Plus: How to build a successful media business with no advertising, no VC funding and no drama.

Amelia Krales for Recode

Journalists who start startups are good at two things, The Wirecutter founder Brian Lam says: Sniffing out bullshit and telling their own stories. And Lam is really good at telling the story of when he made Steve Jobs furious.

In 2010, Lam was the editor in chief of Gizmodo, the Gawker Media-owned tech blog that obtained and wrote about an Apple iPhone 4, months before the company had announced the hotly anticipated gadget. He was on sabbatical when his colleagues Jason Chen and Jesus Diaz published the story, and had just finished swimming or surfing when he got a testy call from Jobs, then the CEO of Apple.

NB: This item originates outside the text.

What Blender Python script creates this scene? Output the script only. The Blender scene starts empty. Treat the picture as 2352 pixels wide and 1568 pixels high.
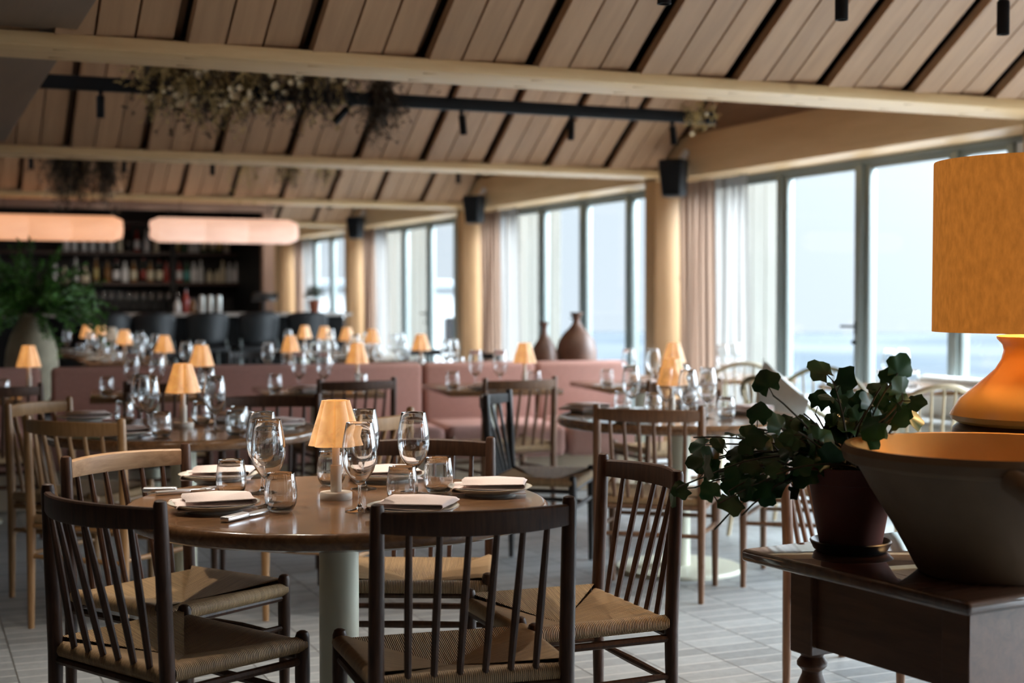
import bpy, bmesh, math, random
from mathutils import Vector, Matrix, noise

random.seed(7)
SC = bpy.context.scene
COL = SC.collection
PI = math.pi

# ------------------------------------------------------------------ camera
FPX, YAW, PITCH, EYE = 3300.0, math.radians(22.93), math.radians(1.753), 1.28
cam_d = bpy.data.cameras.new('camera')
cam_d.sensor_width = 36.0
cam_d.lens = FPX / 2352 * 36
cam_d.dof.use_dof = True
cam_d.dof.focus_distance = 3.78
cam_d.dof.aperture_fstop = 2.45
cam_d.clip_end = 2000
cam = bpy.data.objects.new('camera', cam_d)
COL.objects.link(cam)
cam.location = (0, 0, EYE)
cam.rotation_euler = (PI / 2 - PITCH, 0, -YAW)
SC.camera = cam

F2 = Vector((math.sin(YAW), math.cos(YAW)))
R2 = Vector((math.cos(YAW), -math.sin(YAW)))

# ------------------------------------------------------------------ world, daylight, exposure
SC.view_settings.view_transform = 'Standard'
SC.view_settings.look = 'None'
SC.view_settings.gamma = 1
SC.view_settings.exposure = 0.65
SC.view_settings.use_curve_mapping = False

GLOW_DIR = Vector((0.68, -0.14, 0.72)).normalized()
world = bpy.data.worlds.new('overcast_sky')
SC.world = world
world.use_nodes = True
wn, wl = world.node_tree.nodes, world.node_tree.links
wn.clear()
w_out = wn.new('ShaderNodeOutputWorld')
w_bg = wn.new('ShaderNodeBackground')
w_tc = wn.new('ShaderNodeTexCoord')
w_dot = wn.new('ShaderNodeVectorMath'); w_dot.operation = 'DOT_PRODUCT'
w_dot.inputs[1].default_value = GLOW_DIR
w_mx = wn.new('ShaderNodeMath'); w_mx.operation = 'MAXIMUM'; w_mx.inputs[1].default_value = 0
w_pw = wn.new('ShaderNodeMath'); w_pw.operation = 'POWER'; w_pw.inputs[1].default_value = 6.0
w_mu = wn.new('ShaderNodeMath'); w_mu.operation = 'MULTIPLY'; w_mu.inputs[1].default_value = 52.0
w_ad = wn.new('ShaderNodeMath'); w_ad.operation = 'ADD'; w_ad.inputs[1].default_value = 0.72
w_bg.inputs['Color'].default_value = (0.79, 0.895, 1.0, 1)
wl.new(w_tc.outputs['Generated'], w_dot.inputs[0])
wl.new(w_dot.outputs['Value'], w_mx.inputs[0])
wl.new(w_mx.outputs[0], w_pw.inputs[0])
wl.new(w_pw.outputs[0], w_mu.inputs[0])
wl.new(w_mu.outputs[0], w_ad.inputs[0])
wl.new(w_ad.outputs[0], w_bg.inputs['Strength'])
wl.new(w_bg.outputs[0], w_out.inputs[0])

WALL_X = 6.0          # inner face of the window wall
GLASS_X = 6.40        # plane of the glazing
PIER = [(-2.92, -2.73), (1.73, 1.92), (6.37, 6.56), (11.0, 11.19), (15.67, 15.86), (20.35, 20.54), (24.4, 24.6)]
for k in range(len(PIER) - 1):
    y0, y1 = PIER[k][1], PIER[k + 1][0]
    d = bpy.data.lights.new('sky_portal', 'AREA')
    d.shape = 'RECTANGLE'
    d.size, d.size_y = y1 - y0, 2.2
    d.cycles.is_portal = True
    o = bpy.data.objects.new('sky_portal', d)
    COL.objects.link(o)
    o.location = (GLASS_X + 0.25, (y0 + y1) / 2, 1.15)
    o.rotation_euler = Vector((-1, 0, 0)).to_track_quat('-Z', 'Z').to_euler()

# ------------------------------------------------------------------ pixel helpers: a photo pixel and a height give a place in the room
def ray(px, py):
    u, v = (px - 1176) / FPX, (784 - py) / FPX
    cp, sp = math.cos(PITCH), math.sin(PITCH)
    f = Vector((F2.x * cp, F2.y * cp, -sp))
    r = Vector((R2.x, R2.y, 0))
    up = Vector((F2.x * sp, F2.y * sp, cp))
    return f + r * u + up * v

def at(px, py, z):
    d = ray(px, py)
    t = (z - EYE) / d.z
    return Vector((d.x * t, d.y * t, z))

def col_at(px, depth):
    """floor point straight below the photo column px at that depth"""
    L = (px - 1176) / FPX * depth
    p = F2 * depth + R2 * L
    return Vector((p.x, p.y, 0))

def lz(L, Z):
    p = F2 * Z + R2 * L
    return Vector((p.x, p.y, 0))

# ------------------------------------------------------------------ materials
def new_mat(name):
    m = bpy.data.materials.new(name)
    m.use_nodes = True
    return m, m.node_tree.nodes, m.node_tree.links, m.node_tree.nodes['Principled BSDF']

def plain(name, col, rough=0.5, metal=0.0, emit=None, estr=0.0, var=0.0, vscale=20, bump=0.0, bscale=80, spec=0.5, sub=0.0):
    m, n, l, b = new_mat(name)
    b.inputs['Base Color'].default_value = (*col, 1)
    b.inputs['Roughness'].default_value = rough
    b.inputs['Metallic'].default_value = metal
    b.inputs['Specular IOR Level'].default_value = spec
    if emit:
        b.inputs['Emission Color'].default_value = (*emit, 1)
        b.inputs['Emission Strength'].default_value = estr
    tc = None
    if var or bump:
        tc = n.new('ShaderNodeTexCoord')
    if var:
        nz = n.new('ShaderNodeTexNoise'); nz.inputs['Scale'].default_value = vscale
        nz.inputs['Detail'].default_value = 4
        mr = n.new('ShaderNodeMapRange')
        mr.inputs[1].default_value = 0.3; mr.inputs[2].default_value = 0.7
        mr.inputs[3].default_value = 1 - var; mr.inputs[4].default_value = 1 + var
        mx = n.new('ShaderNodeVectorMath'); mx.operation = 'SCALE'
        mx.inputs[0].default_value = col
        l.new(tc.outputs['Object'], nz.inputs['Vector'])
        l.new(nz.outputs['Fac'], mr.inputs[0])
        l.new(mr.outputs[0], mx.inputs['Scale'])
        l.new(mx.outputs[0], b.inputs['Base Color'])
    if bump:
        nb = n.new('ShaderNodeTexNoise'); nb.inputs['Scale'].default_value = bscale
        bp = n.new('ShaderNodeBump'); bp.inputs['Strength'].default_value = bump
        bp.inputs['Distance'].default_value = 0.01
        l.new(tc.outputs['Object'], nb.inputs['Vector'])
        l.new(nb.outputs['Fac'], bp.inputs['Height'])
        l.new(bp.outputs[0], b.inputs['Normal'])
    return m

def wood(name, light, dark, stretch=(14, 1.2, 14), scale=3.0, rough=0.45, knots=0.0, island=0.0, coat=0.0, world_space=False, bump=0.12, spec=0.5, coat_rough=0.08, coat_ior=1.5):
    m, n, l, b = new_mat(name)
    tc = n.new('ShaderNodeTexCoord')
    mp = n.new('ShaderNodeMapping')
    mp.inputs['Scale'].default_value = stretch
    src = tc.outputs['Object']
    if world_space:
        g = n.new('ShaderNodeNewGeometry'); src = g.outputs['Position']
    if island:
        g2 = n.new('ShaderNodeNewGeometry')
        off = n.new('ShaderNodeVectorMath'); off.operation = 'ADD'
        sc2 = n.new('ShaderNodeMath'); sc2.operation = 'MULTIPLY'; sc2.inputs[1].default_value = 37.0
        l.new(g2.outputs['Random Per Island'], sc2.inputs[0])
        l.new(src, off.inputs[0]); l.new(sc2.outputs[0], off.inputs[1])
        src = off.outputs[0]
    l.new(src, mp.inputs['Vector'])
    nz = n.new('ShaderNodeTexNoise'); nz.inputs['Scale'].default_value = scale
    nz.inputs['Detail'].default_value = 6; nz.inputs['Roughness'].default_value = 0.62
    nz.inputs['Distortion'].default_value = 0.6
    l.new(mp.outputs[0], nz.inputs['Vector'])
    rp = n.new('ShaderNodeValToRGB')
    rp.color_ramp.elements[0].position = 0.32; rp.color_ramp.elements[0].color = (*dark, 1)
    rp.color_ramp.elements[1].position = 0.68; rp.color_ramp.elements[1].color = (*light, 1)
    l.new(nz.outputs['Fac'], rp.inputs[0])
    out = rp.outputs[0]
    if island:
        mr = n.new('ShaderNodeMapRange')
        mr.inputs[3].default_value = 1 - island; mr.inputs[4].default_value = 1 + island
        l.new(g2.outputs['Random Per Island'], mr.inputs[0])
        vs = n.new('ShaderNodeVectorMath'); vs.operation = 'SCALE'
        l.new(out, vs.inputs[0]); l.new(mr.outputs[0], vs.inputs['Scale'])
        out = vs.outputs[0]
    if knots:
        vo = n.new('ShaderNodeTexVoronoi'); vo.inputs['Scale'].default_value = knots
        src2 = tc.outputs['Object'] if not world_space else g.outputs['Position']
        l.new(src2, vo.inputs['Vector'])
        kr = n.new('ShaderNodeValToRGB')
        kr.color_ramp.elements[0].position = 0.05; kr.color_ramp.elements[0].color = (0.38, 0.25, 0.14, 1)
        kr.color_ramp.elements[1].position = 0.10; kr.color_ramp.elements[1].color = (1, 1, 1, 1)
        l.new(vo.outputs['Distance'], kr.inputs[0])
        mm = n.new('ShaderNodeVectorMath'); mm.operation = 'MULTIPLY'
        l.new(out, mm.inputs[0]); l.new(kr.outputs[0], mm.inputs[1])
        out = mm.outputs[0]
    l.new(out, b.inputs['Base Color'])
    b.inputs['Roughness'].default_value = rough
    b.inputs['Specular IOR Level'].default_value = spec
    if coat:
        b.inputs['Coat Weight'].default_value = coat
        b.inputs['Coat Roughness'].default_value = coat_rough; b.inputs['Coat IOR'].default_value = coat_ior
    bp = n.new('ShaderNodeBump'); bp.inputs['Strength'].default_value = bump; bp.inputs['Distance'].default_value = 0.004
    l.new(nz.outputs['Fac'], bp.inputs['Height']); l.new(bp.outputs[0], b.inputs['Normal'])
    return m

def glass(name, col=(1, 1, 1), ior=1.45, rough=0.0):
    m, n, l, b = new_mat(name)
    n.remove(b)
    g = n.new('ShaderNodeBsdfGlass')
    g.inputs['Color'].default_value = (*col, 1); g.inputs['IOR'].default_value = ior; g.inputs['Roughness'].default_value = rough
    gl = n.new('ShaderNodeBsdfGlossy'); gl.inputs['Roughness'].default_value = 0.03
    f = n.new('ShaderNodeLayerWeight'); f.inputs['Blend'].default_value = 0.5
    fp = n.new('ShaderNodeMath'); fp.operation = 'POWER'; fp.inputs[1].default_value = 2.5
    fm = n.new('ShaderNodeMath'); fm.operation = 'MULTIPLY_ADD'; fm.inputs[1].default_value = 0.42; fm.inputs[2].default_value = 0.045
    l.new(f.outputs['Facing'], fp.inputs[0]); l.new(fp.outputs[0], fm.inputs[0])
    mx = n.new('ShaderNodeMixShader')
    l.new(fm.outputs[0], mx.inputs[0]); l.new(g.outputs[0], mx.inputs[1]); l.new(gl.outputs[0], mx.inputs[2])
    l.new(mx.outputs[0], n['Material Output'].inputs[0])
    return m

def pane_glass(name):
    m, n, l, b = new_mat(name)
    n.remove(b)
    t = n.new('ShaderNodeBsdfTransparent'); t.inputs[0].default_value = (0.97, 0.985, 0.985, 1)
    g = n.new('ShaderNodeBsdfGlossy'); g.inputs['Roughness'].default_value = 0.0
    f = n.new('ShaderNodeLayerWeight'); f.inputs['Blend'].default_value = 0.5
    fp = n.new('ShaderNodeMath'); fp.operation = 'POWER'; fp.inputs[1].default_value = 5
    fm = n.new('ShaderNodeMath'); fm.operation = 'MULTIPLY_ADD'; fm.inputs[1].default_value = 0.6; fm.inputs[2].default_value = 0.02
    l.new(f.outputs['Facing'], fp.inputs[0]); l.new(fp.outputs[0], fm.inputs[0])
    mx = n.new('ShaderNodeMixShader')
    l.new(fm.outputs[0], mx.inputs[0]); l.new(t.outputs[0], mx.inputs[1]); l.new(g.outputs[0], mx.inputs[2])
    l.new(mx.outputs[0], n['Material Output'].inputs[0])
    return m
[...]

"He goes, ‘Hi, this is Steve Jobs. I really want my phone back,’" Lam recalled on the latest episode of Recode Media with Peter Kafka. "I’m like, ‘I can talk about that, but I gotta call you back…’ I literally had to put pants on. He literally caught me with my pants down."

Gizmodo had a detailed plan for how to deal with hardware like the unreleased iPhone, which was accidentally left at a Silicon Valley bar. That meant that Lam knew he should ask Apple to officially claim the phone as its property — thus confirming Gizmodo’s mega-scoop — before returning it.

"He wasn’t mad until we told him what to do, because I don’t think he was used to that," Lam recalled of Jobs. "He really didn’t like losing that mini chess game."

Today, Lam’s work is all about a different kind of story. Rather than antagonizing one of the most valuable tech companies in the world, he has built up The Wirecutter over the past five years as a sort of modern update to Consumer Reports, offering best-in-class buying recommendations across a range of products.

"I would meet people in the world during this job," Lam recalled of his time as a journalist. "News people would be talking about all the rumors, all the new stuff. Your average customer at Best Buy, who just wants a TV for the Super Bowl, would be like, ‘Oh, that’s what you do? Can you tell me what to get?’ And I’d be like, ‘I don’t actually know which one to get, and I don’t think anyone else does in news.’"

On the new podcast, he talked about everything The Wirecutter is doing that he says is more immediately helpful than staid tech reviews and trade publications. He also chatted about his love of surfing, how he built a successful media company with zero VC funding and why he scorns much of the rest of the media startup world.